*GIVEN INSTRUCTION:* Answer with one number: the count of lines in this material that hold the word "scene".

———

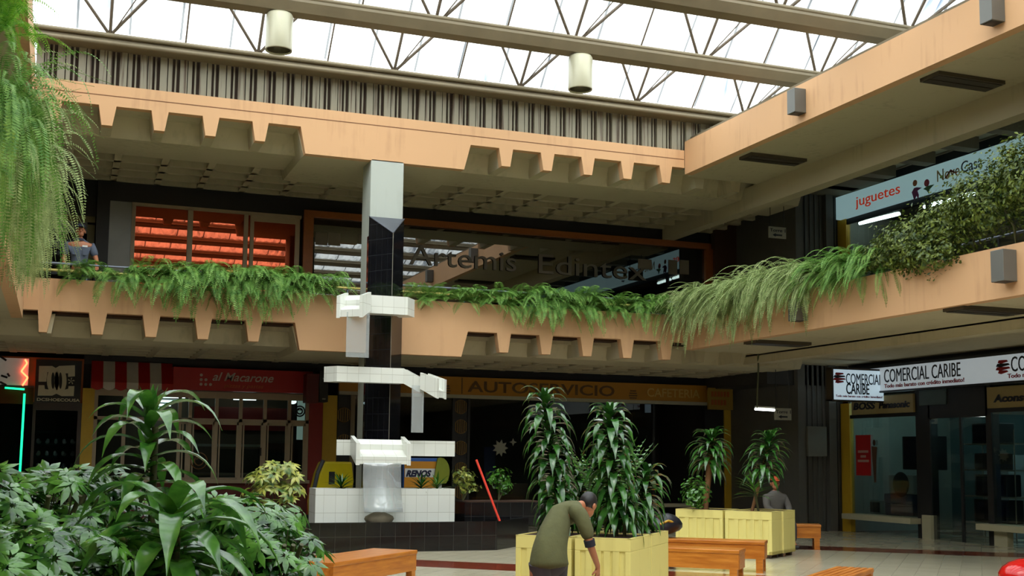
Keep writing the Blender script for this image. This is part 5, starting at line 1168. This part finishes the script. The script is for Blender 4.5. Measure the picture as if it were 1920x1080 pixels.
hc=onY(1103,947,11.12); head(g,hc,(.75,.45,-.5),(.45,.25,.8),off)
# guard
gx=onY(150,460,23.0).x; off=(gx,23.0,4.02); g=thing('person','uniformed guard in slate blue shirt and dark cap at the upper far railing','person',off)
def standing(g,z0,arms,shirt,trou,capm,lean=0,sc=1.0):
    nodes=[(0,0,.95,.13,.10)];ed=[]
    chain(nodes,ed,[(0,0,1.15,.11,.085),(0,-.01,1.36,.12,.085),(0,0,1.48,.06),(0,0,1.54,.052)],0)
    for s,arm in zip((-1,1),arms):
        i=chain(nodes,ed,arm,2); hand(nodes,ed,i,(0,-.6,-.6),(0,-.3,-1),(-s,0,0),1)
    for s in (-1,1): chain(nodes,ed,[(s*.09,0,.86,.09),(s*.11,.0,.5,.06),(s*.12,.02,.09,.04),(s*.13,-.1,.04,.035)],0)
    skinned('body',nodes,ed,SKIN,g)
    nodes=[(0,0,.92,.165,.12)];ed=[]; chain(nodes,ed,[(0,0,1.1,.155,.12),(0,-.01,1.36,.18,.125),(0,0,1.46,.115,.10),(0,0,1.50,.07,.07)],0)
    for arm in arms: chain(nodes,ed,[(*arm[0][:3],.095),(*(Vector(arm[0][:3]).lerp(Vector(arm[1][:3]),.85)),.066)],2)
    skinned('shirt',nodes,ed,shirt,g)
    nodes=[(0,0,.93,.15,.12)];ed=[]
    for s in (-1,1): chain(nodes,ed,[(s*.09,0,.84,.11),(s*.11,.0,.5,.085),(s*.12,.02,.1,.07)],0)
    skinned('trousers',nodes,ed,trou,g)
    for s in (-1,1): link('shoe',MB().ell((s*.125,-.06,.04),.05,.14,.045),BLACK,g)
standing(g,0,([(-.2,0,1.38,.06),(-.27,.0,1.12,.045),(-.25,-.12,.98,.03)],[(.2,0,1.38,.06),(.29,-.05,1.13,.045),(.30,-.2,1.01,.03)]),UNIF,NAVY,NAVY)

head(g,(0,0,1.64),(0.05,-1,-.05),(0,0,1),(0,0,0),NAVY)
link('collar',MB().lathe([(.085,0),(.07,.05),(.06,.05)],(0,-.005,1.45),18),mat('dark_collar',hexc(36,40,54),.8),g); link('name_tag',B(.04,.13,-.135,-.125,1.33,1.36),WHITE,g); link('pocket',MB().box(-.13,-.05,-.135,-.122,1.18,1.28).box(.05,.13,-.135,-.122,1.18,1.28),UNIF,g)
# seated person behind far planters
p=onY(1452,925,19.4); off=(p.x,19.4,0); g=thing('person','person in grey jacket and orange cap sitting behind the far planters','person',off)
nodes=[(0,0,.52,.13,.11)];ed=[]; chain(nodes,ed,[(0,0,.75,.11,.09),(0,-.02,.93,.12,.085),(0,-.02,1.04,.06),(0,-.02,1.09,.05)],0)
for s in (-1,1):
    i=chain(nodes,ed,[(s*.19,-.02,.95,.055),(s*.24,-.12,.74,.045),(s*.12,-.3,.62,.03)],2); hand(nodes,ed,i,(-s*.4,-.8,-.2),(0,0,-1),(0,0,1),1)
    chain(nodes,ed,[(s*.1,-.15,.5,.08),(s*.12,-.42,.47,.06),(s*.12,-.42,.1,.045),(s*.12,-.52,.05,.035)],0)
skinned('body',nodes,ed,SKIN,g)
nodes=[(0,0,.5,.18,.15)];ed=[]; chain(nodes,ed,[(0,0,.75,.17,.14),(0,-.02,.93,.185,.13),(0,-.02,1.03,.12,.1),(0,-.02,1.07,.075)],0)
for s in (-1,1): chain(nodes,ed,[(s*.19,-.02,.93,.095),(s*.24,-.12,.74,.065),(s*.14,-.27,.64,.055)],2)
skinned('jacket',nodes,ed,mat('grey_jacket',hexc(92,88,84),.9),g)
nodes=[(0,0,.5,.16,.13)];ed=[]
for s in (-1,1): chain(nodes,ed,[(s*.1,-.15,.5,.1),(s*.12,-.42,.47,.08),(s*.12,-.42,.12,.065)],0)
skinned('trousers',nodes,ed,TROUS,g)
for s in (-1,1): link('shoe',MB().ell((s*.12,-.48,.04),.05,.13,.045),BLACK,g)
head(g,(0,-.02,1.19),(-.3,-1,-.1),(0,0,1),(0,0,0),mat('orange_cap',hexc(190,80,40),.7))
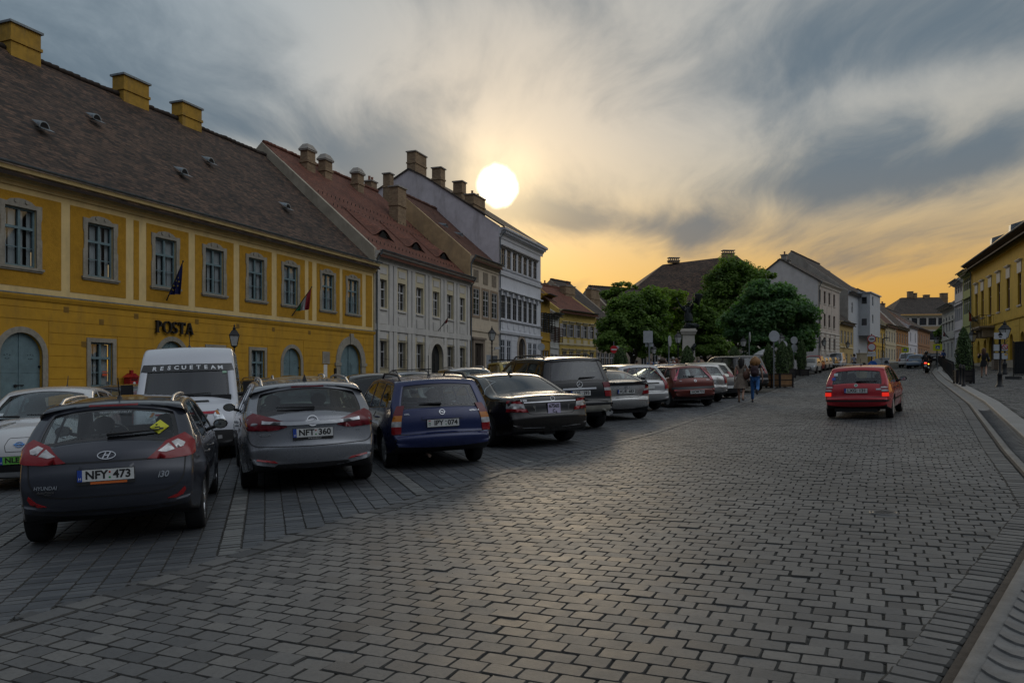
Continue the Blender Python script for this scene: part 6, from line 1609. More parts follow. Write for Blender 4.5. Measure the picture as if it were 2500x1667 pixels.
for sg in (1, -1):
 q = [(.56, .93), (.76, .995), (.80, .935), (.66, .915)]; q2 = [(.84, .945), (.82, 1.005), (.98, 1.03), (1.06, .99), (.96, .955)]
 for w_ in (q, q2): c.patch('lens', 'r', w_ if sg > 0 else mir(w_), M_clearlens, r, .013, step=.03)
 f = [(.62, .455), (.74, .49), (.84, .56), (.86, .53), (.82, .48), (.72, .45)]; c.patch('fog_light', 'r', f if sg > 0 else mir(f), M_reflx, r, .008, step=.04)
c.patch('brake_light', 'b', [(-.24, 1.398), (.24, 1.398), (.24, 1.414), (-.24, 1.414)], M_redlens, r, .004, step=.08)
c.line('seam', 'b', [(-.80, 1.03), (-.74, .90), (-.72, .66, .06), (-.62, .555, .1), (-.4, .53), (.4, .53), (.62, .555, .1), (.72, .66, .06), (.74, .90), (.80, 1.03)], .014, M_trim_b, r)
c.line('crease', 'b', [(-.42, .865), (.42, .865)], .018, M_trim_b, r)
c.line('seam', 'l', [(-.26, .93), (-.30, .5), (-.28, .28)], .008, M_trim_b, r); c.line('seam', 'R', [(-.26, .93), (-.30, .5), (-.28, .28)], .008, M_trim_b, r)
for s_ in 'lR': c.line('seam', s_, [(-1.16, .99), (-.95, .7), (-.90, .5), (-.92, .28)], .008, M_trim_b, r); c.line('seam', s_, [(1.0, .9), (.86, .5), (.84, .28)], .008, M_trim_b, r)
c.line('bumper_edge', 'r', [(-.80, .40), (-.5, .385), (.5, .385), (.80, .40)], .03, M_trim_b, r)
c.patch('badge_recess', 'b', [(-.27, .69), (.27, .69), (.25, .845), (-.25, .845)], P1, r, .001, .001)
plate(r, c, 'r', .74, ('NFY', '473'), frame=('', mat('dealer_orange', (.48, .11, .02), .5), M_white_ink)); emblem(r, c, 'r', 0, .925, .058, 'oval')
label_on(r, c, 'r', .52, .70, 'i30', .085, shear=.3, bold=.002); label_on(r, c, 'r', -.56, .635, 'HYUNDAI', .05, M_chrome, shear=.15, bold=.001); label_on(r, c, 'r', -.56, .595, 'AutoPalace', .036, shear=.25); label_on(r, c, 'r', -.54, .572, 'Debrecen', .018)
wiper(r, c, 'r', (-.02, 1.105), (.48, 1.125)); antenna(r, -1.12, 1.475); mirror(r, c, .80, .965, P1); handle(r, c, (-.12, -.98), .82, P1); rails(r, c, -1.30, .25, .56, M_alloy, .03)
cx_, cz = .47, 1.165
sticker(r, c, 'r', [(cx_, cz-.068), (cx_+.092, cz), (cx_, cz+.068), (cx_-.092, cz)], mat('warning_yellow', (.50, .50, .03), .6, var=.12, vscale=30))
for dx_, dz_, w_, h_ in ((-.02, -.005, .05, .012), (.02, -.02, .04, .018), (-.03, .02, .02, .012)): sticker(r, c, 'r', [(cx_+dx_-w_/2, cz+dz_-h_/2), (cx_+dx_+w_/2, cz+dz_-h_/2), (cx_+dx_+w_/2, cz+dz_+h_/2), (cx_+dx_-w_/2, cz+dz_+h_/2)], M_ink, .007, 'picture')
label_on(r, c, 'r', .03, 1.325, 'FLOTTAKEZEL\u00c9S', .042, mat('faded_white_ink', (.25, .28, .29), .6), shear=.2)
# ---- grey estate
wx = (-1.37, 1.37)
c = Car([(-2.33, .33, .05), (-2.39, .44, .1), (-2.40, .62, .12), (-2.365, .68, .06), (-2.34, .82, .1), (-2.33, .99, .12), (-2.22, 1.07, .05), (-1.86, 1.40, .05), (-1.875, 1.435, .04), (-1.72, 1.47, .12), (-1.0, 1.522, .5), (-.1, 1.53, .7), (.45, 1.48, .5), (1.45, 1.0, .3), (2.1, .84, .3), (2.36, .66, .15), (2.40, .42, .1), (2.3, .22, .05)],
  .925, wx, .335, .24, (1.0, .92), .24, 1.53, (.20, 1.0), (.24, 1.2), (.16, .035), .07, .075)
P2 = paint('steel_grey_paint', (.19, .20, .22), .5, .26)
r = car_root('parked_estate', 'metallic grey estate with chrome bar across its tail, plate NFT 360', from_wheel(896, 1166, -21, wx, 1.585, 'rr'), -21, group=GP)
sw = [[(-1.98, 1.10), (-1.22, 1.04), (-1.20, 1.40), (-1.70, 1.36)], [(-1.15, 1.03), (-.28, .985), (-.32, 1.435), (-1.13, 1.41)], [(-.22, .98), (1.0, .95), (.55, 1.27), (.15, 1.41), (-.25, 1.435)]]
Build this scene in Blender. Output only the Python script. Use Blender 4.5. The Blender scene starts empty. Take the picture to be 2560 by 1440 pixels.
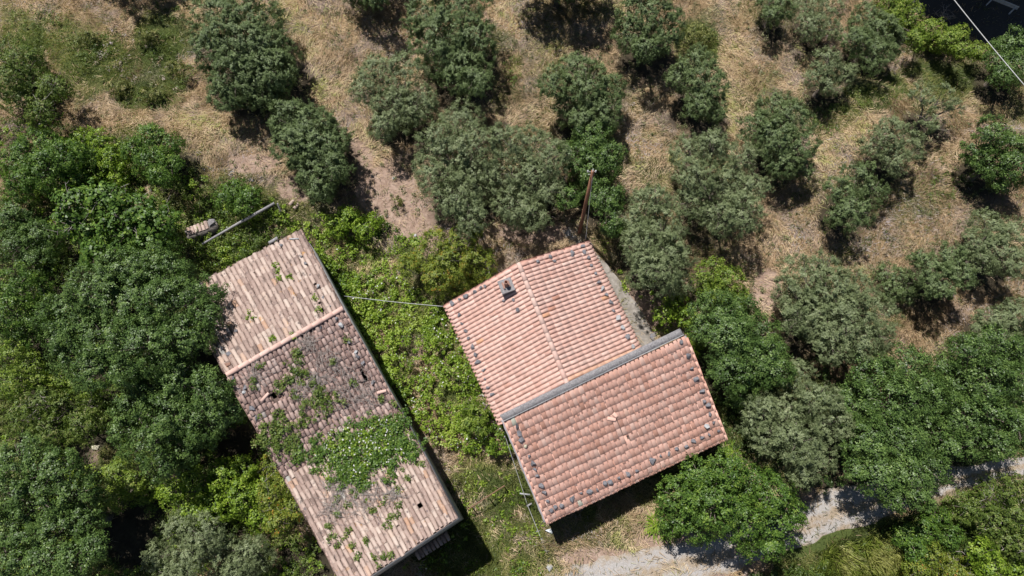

———

*THE COMPLETED TASK:* 2